-- start of Stored data --

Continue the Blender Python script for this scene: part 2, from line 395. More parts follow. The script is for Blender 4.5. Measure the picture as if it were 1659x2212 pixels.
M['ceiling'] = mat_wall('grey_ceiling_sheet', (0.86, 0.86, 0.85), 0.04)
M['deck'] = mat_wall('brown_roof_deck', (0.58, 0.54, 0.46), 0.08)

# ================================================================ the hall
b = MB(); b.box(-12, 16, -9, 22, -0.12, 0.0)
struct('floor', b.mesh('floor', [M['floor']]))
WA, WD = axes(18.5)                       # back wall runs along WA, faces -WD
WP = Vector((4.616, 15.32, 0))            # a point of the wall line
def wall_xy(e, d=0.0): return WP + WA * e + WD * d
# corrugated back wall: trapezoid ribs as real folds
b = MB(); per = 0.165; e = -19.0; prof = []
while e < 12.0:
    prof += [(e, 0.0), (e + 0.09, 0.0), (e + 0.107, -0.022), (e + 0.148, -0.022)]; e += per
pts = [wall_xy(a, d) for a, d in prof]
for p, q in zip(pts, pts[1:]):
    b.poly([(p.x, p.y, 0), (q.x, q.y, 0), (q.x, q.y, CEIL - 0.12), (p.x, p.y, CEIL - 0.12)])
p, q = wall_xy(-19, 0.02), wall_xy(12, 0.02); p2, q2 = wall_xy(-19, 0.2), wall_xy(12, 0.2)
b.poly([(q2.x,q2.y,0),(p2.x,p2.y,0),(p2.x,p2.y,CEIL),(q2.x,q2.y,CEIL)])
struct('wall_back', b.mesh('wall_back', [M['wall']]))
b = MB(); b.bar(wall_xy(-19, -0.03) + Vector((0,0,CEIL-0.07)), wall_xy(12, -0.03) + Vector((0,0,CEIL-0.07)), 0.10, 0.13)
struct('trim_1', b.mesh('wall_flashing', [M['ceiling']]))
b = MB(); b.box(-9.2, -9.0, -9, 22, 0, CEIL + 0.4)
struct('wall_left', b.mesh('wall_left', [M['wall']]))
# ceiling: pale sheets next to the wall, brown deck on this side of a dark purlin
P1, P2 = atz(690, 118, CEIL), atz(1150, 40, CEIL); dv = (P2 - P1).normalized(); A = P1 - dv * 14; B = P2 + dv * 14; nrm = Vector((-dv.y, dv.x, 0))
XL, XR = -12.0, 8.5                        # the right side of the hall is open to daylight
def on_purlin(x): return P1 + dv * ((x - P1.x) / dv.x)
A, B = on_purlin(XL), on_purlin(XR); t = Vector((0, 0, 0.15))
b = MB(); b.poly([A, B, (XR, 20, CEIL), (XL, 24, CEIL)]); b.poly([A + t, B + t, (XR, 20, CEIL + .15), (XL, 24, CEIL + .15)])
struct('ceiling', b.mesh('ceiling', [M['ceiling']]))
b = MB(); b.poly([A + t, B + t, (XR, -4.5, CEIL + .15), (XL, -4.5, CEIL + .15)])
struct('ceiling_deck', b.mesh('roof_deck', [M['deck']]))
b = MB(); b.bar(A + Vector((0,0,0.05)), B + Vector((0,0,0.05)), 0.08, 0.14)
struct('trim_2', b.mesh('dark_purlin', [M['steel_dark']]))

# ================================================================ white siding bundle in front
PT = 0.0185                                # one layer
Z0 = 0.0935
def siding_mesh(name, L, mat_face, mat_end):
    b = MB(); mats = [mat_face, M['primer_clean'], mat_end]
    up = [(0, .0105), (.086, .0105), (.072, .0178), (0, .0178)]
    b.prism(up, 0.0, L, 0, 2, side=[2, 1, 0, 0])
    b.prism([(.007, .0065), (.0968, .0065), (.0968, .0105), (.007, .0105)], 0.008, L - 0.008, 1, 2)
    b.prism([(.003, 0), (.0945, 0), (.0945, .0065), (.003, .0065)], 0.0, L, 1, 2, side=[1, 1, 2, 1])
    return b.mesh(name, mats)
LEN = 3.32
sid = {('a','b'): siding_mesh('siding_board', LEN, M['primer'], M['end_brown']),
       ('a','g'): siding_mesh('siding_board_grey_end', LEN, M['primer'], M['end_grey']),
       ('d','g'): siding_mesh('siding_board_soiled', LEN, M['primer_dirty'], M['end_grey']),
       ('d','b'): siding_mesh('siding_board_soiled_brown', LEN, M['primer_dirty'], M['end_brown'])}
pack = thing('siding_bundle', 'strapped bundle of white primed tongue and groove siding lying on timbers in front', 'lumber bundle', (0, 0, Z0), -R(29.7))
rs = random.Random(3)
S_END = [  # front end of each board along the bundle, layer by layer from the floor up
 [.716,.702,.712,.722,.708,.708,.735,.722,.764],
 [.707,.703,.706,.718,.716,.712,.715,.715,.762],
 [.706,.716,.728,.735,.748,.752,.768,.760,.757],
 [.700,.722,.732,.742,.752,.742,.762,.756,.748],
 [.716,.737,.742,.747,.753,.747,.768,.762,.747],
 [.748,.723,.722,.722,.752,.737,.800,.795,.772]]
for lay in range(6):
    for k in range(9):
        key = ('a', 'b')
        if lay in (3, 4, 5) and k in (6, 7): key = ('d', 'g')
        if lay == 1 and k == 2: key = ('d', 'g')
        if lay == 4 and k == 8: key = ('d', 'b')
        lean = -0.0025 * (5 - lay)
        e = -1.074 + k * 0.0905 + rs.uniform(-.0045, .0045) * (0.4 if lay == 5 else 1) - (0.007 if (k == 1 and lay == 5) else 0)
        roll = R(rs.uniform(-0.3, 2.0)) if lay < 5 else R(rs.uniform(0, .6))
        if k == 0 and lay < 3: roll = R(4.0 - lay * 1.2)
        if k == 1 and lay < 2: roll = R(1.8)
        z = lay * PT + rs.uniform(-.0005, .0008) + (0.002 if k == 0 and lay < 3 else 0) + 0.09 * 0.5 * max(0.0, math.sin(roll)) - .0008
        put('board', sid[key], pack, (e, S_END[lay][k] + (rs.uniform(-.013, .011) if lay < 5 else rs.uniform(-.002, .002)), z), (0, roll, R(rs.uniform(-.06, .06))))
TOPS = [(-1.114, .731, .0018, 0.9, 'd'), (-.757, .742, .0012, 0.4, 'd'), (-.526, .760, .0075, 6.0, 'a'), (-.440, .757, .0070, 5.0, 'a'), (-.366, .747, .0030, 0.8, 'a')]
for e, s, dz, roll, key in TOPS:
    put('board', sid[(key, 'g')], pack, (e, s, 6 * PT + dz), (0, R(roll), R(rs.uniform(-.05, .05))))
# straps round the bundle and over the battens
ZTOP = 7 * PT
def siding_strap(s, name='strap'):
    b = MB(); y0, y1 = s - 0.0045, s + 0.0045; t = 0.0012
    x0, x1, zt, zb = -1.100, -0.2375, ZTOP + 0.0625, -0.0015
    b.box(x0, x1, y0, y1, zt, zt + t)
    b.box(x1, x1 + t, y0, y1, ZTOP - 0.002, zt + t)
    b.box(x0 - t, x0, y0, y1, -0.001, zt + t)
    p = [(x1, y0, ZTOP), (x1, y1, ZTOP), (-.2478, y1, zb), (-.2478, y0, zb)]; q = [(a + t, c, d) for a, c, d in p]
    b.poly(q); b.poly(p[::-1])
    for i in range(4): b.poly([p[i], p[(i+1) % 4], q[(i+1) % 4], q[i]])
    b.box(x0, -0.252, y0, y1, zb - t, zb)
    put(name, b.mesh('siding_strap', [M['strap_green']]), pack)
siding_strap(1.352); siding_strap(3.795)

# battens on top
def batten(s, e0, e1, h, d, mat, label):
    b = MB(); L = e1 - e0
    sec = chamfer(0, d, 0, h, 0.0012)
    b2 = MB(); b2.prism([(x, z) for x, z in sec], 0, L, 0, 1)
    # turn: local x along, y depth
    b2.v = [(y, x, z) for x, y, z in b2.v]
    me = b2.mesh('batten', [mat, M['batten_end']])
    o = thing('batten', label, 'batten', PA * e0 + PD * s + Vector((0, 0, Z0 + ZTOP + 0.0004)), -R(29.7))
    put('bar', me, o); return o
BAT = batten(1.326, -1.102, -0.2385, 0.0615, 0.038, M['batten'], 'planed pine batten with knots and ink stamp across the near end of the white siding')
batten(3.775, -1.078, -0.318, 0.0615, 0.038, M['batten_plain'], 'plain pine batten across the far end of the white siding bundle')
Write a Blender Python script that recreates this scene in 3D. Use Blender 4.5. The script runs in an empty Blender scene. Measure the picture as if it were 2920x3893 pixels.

-- end of Stored data --

Written instruction. From the opening line of the data above, please print each line as written up to and including the line that contains "0.54, 0.46), 0.08)", and nothing more.

Finished exercise.
Continue the Blender Python script for this scene: part 2, from line 395. More parts follow. The script is for Blender 4.5. Measure the picture as if it were 1659x2212 pixels.
M['ceiling'] = mat_wall('grey_ceiling_sheet', (0.86, 0.86, 0.85), 0.04)
M['deck'] = mat_wall('brown_roof_deck', (0.58, 0.54, 0.46), 0.08)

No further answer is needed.